The IPO Window is Slightly Open, But the Exit Market Remains Selective

One of the main hopes for the venture market in 2026 remains the recovery of exits. Currently, the picture is uneven. On one hand, investors are clearly ready to discuss large public offerings and are closely monitoring pre-IPO stories. On the other hand, the IPO window remains sensitive to interest rate volatility, geopolitics, and issuer quality.

This means that in the coming months, the public market will likely see primarily large, recognizable, and strategically significant companies coming to market. For most startups, the more realistic exit path continues to be through M&A. Therefore, the increase in corporate activity and large acquisitions is currently just as crucial as potential IPOs.

For venture funds, the takeaway is clear: exit planning must be constructed around several scenarios simultaneously. Relying on a single path through IPO in the current cycle appears too risky.

What This Means for Venture Investors and Funds Right Now

The current market favors those who can balance discipline and speed. There is more money in the system, but competition for the best assets has intensified. The most attractive startups are securing capital faster, while the average market continues to feel pressure.

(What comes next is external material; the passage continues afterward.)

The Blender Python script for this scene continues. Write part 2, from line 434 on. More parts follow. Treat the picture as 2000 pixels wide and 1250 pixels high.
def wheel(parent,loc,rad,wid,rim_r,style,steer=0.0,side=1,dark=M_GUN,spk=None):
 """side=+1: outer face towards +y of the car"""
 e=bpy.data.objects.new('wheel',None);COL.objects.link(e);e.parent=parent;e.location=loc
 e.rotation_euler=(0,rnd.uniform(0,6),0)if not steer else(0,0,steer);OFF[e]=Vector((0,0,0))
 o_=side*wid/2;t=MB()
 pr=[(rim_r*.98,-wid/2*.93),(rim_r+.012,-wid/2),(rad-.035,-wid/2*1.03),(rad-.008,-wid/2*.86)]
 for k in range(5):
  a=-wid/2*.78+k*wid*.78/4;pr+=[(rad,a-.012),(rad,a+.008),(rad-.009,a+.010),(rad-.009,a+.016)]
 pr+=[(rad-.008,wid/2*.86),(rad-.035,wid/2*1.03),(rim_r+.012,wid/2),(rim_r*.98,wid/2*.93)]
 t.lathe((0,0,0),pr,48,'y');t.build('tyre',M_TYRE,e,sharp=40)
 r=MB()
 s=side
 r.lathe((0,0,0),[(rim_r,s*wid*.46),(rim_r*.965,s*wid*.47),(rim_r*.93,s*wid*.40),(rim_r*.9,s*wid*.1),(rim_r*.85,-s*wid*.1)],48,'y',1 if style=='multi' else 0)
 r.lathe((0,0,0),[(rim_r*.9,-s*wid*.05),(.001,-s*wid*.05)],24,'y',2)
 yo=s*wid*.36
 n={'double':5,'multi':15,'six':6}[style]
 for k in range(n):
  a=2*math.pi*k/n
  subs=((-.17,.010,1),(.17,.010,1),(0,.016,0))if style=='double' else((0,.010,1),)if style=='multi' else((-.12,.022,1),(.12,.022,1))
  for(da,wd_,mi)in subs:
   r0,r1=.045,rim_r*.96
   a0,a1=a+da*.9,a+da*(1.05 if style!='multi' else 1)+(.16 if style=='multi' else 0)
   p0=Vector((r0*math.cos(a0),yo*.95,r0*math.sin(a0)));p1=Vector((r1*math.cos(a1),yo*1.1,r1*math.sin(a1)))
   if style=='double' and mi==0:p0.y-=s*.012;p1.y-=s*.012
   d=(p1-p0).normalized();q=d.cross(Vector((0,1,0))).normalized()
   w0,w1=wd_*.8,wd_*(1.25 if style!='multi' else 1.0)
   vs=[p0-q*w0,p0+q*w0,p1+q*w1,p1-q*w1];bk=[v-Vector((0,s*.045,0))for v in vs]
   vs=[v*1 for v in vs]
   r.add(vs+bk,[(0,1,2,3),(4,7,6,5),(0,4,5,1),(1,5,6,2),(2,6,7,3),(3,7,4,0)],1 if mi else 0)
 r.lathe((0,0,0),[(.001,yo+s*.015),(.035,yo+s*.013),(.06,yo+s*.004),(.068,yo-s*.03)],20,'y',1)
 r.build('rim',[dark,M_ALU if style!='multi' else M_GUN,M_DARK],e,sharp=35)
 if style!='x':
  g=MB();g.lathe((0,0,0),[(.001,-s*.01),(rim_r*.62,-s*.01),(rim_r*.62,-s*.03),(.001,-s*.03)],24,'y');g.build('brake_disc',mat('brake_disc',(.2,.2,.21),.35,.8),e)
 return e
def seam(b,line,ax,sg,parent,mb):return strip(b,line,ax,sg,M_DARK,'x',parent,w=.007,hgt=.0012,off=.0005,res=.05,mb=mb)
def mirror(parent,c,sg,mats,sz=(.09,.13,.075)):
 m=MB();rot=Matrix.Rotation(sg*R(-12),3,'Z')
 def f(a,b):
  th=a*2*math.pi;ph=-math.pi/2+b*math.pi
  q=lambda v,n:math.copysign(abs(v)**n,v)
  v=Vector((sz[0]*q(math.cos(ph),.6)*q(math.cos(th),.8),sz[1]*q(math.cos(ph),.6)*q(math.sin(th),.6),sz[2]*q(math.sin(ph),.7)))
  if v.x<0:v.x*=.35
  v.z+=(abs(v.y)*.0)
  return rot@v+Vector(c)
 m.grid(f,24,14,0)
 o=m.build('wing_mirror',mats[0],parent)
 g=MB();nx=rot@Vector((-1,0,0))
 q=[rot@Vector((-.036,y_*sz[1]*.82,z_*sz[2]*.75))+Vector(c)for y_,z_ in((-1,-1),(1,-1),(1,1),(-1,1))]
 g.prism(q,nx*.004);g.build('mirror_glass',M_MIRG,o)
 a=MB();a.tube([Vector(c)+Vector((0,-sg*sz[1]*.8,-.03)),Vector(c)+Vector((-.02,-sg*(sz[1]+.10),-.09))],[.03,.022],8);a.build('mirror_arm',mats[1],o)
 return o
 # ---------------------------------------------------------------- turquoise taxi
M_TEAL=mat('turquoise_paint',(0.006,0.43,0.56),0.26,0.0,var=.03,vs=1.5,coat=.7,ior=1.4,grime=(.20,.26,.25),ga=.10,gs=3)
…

Against this backdrop, the logic of fund operations is shifting:

  1. The focus is shifting towards AI infrastructure, deeptech, cyber, energy-for-compute, and B2B fintech.
  2. The significance of secondary deals and structured rounds continues to grow.
  3. The quality of the syndicate is becoming almost as important as the size of the check.
  4. The ability to evaluate exit optionality is turning into a key competitive advantage.

The main theme as of April 12, 2026, is not simply the growth of the startup and venture investment market. It marks a transition to a new phase where capital is active again, but operates in a much more rational manner. The winners will be startups with strong technology, sustainable product architecture, and a clear role in the new AI economy. Meanwhile, the winners among funds will be those who can differentiate temporary excitement from long-term platform value.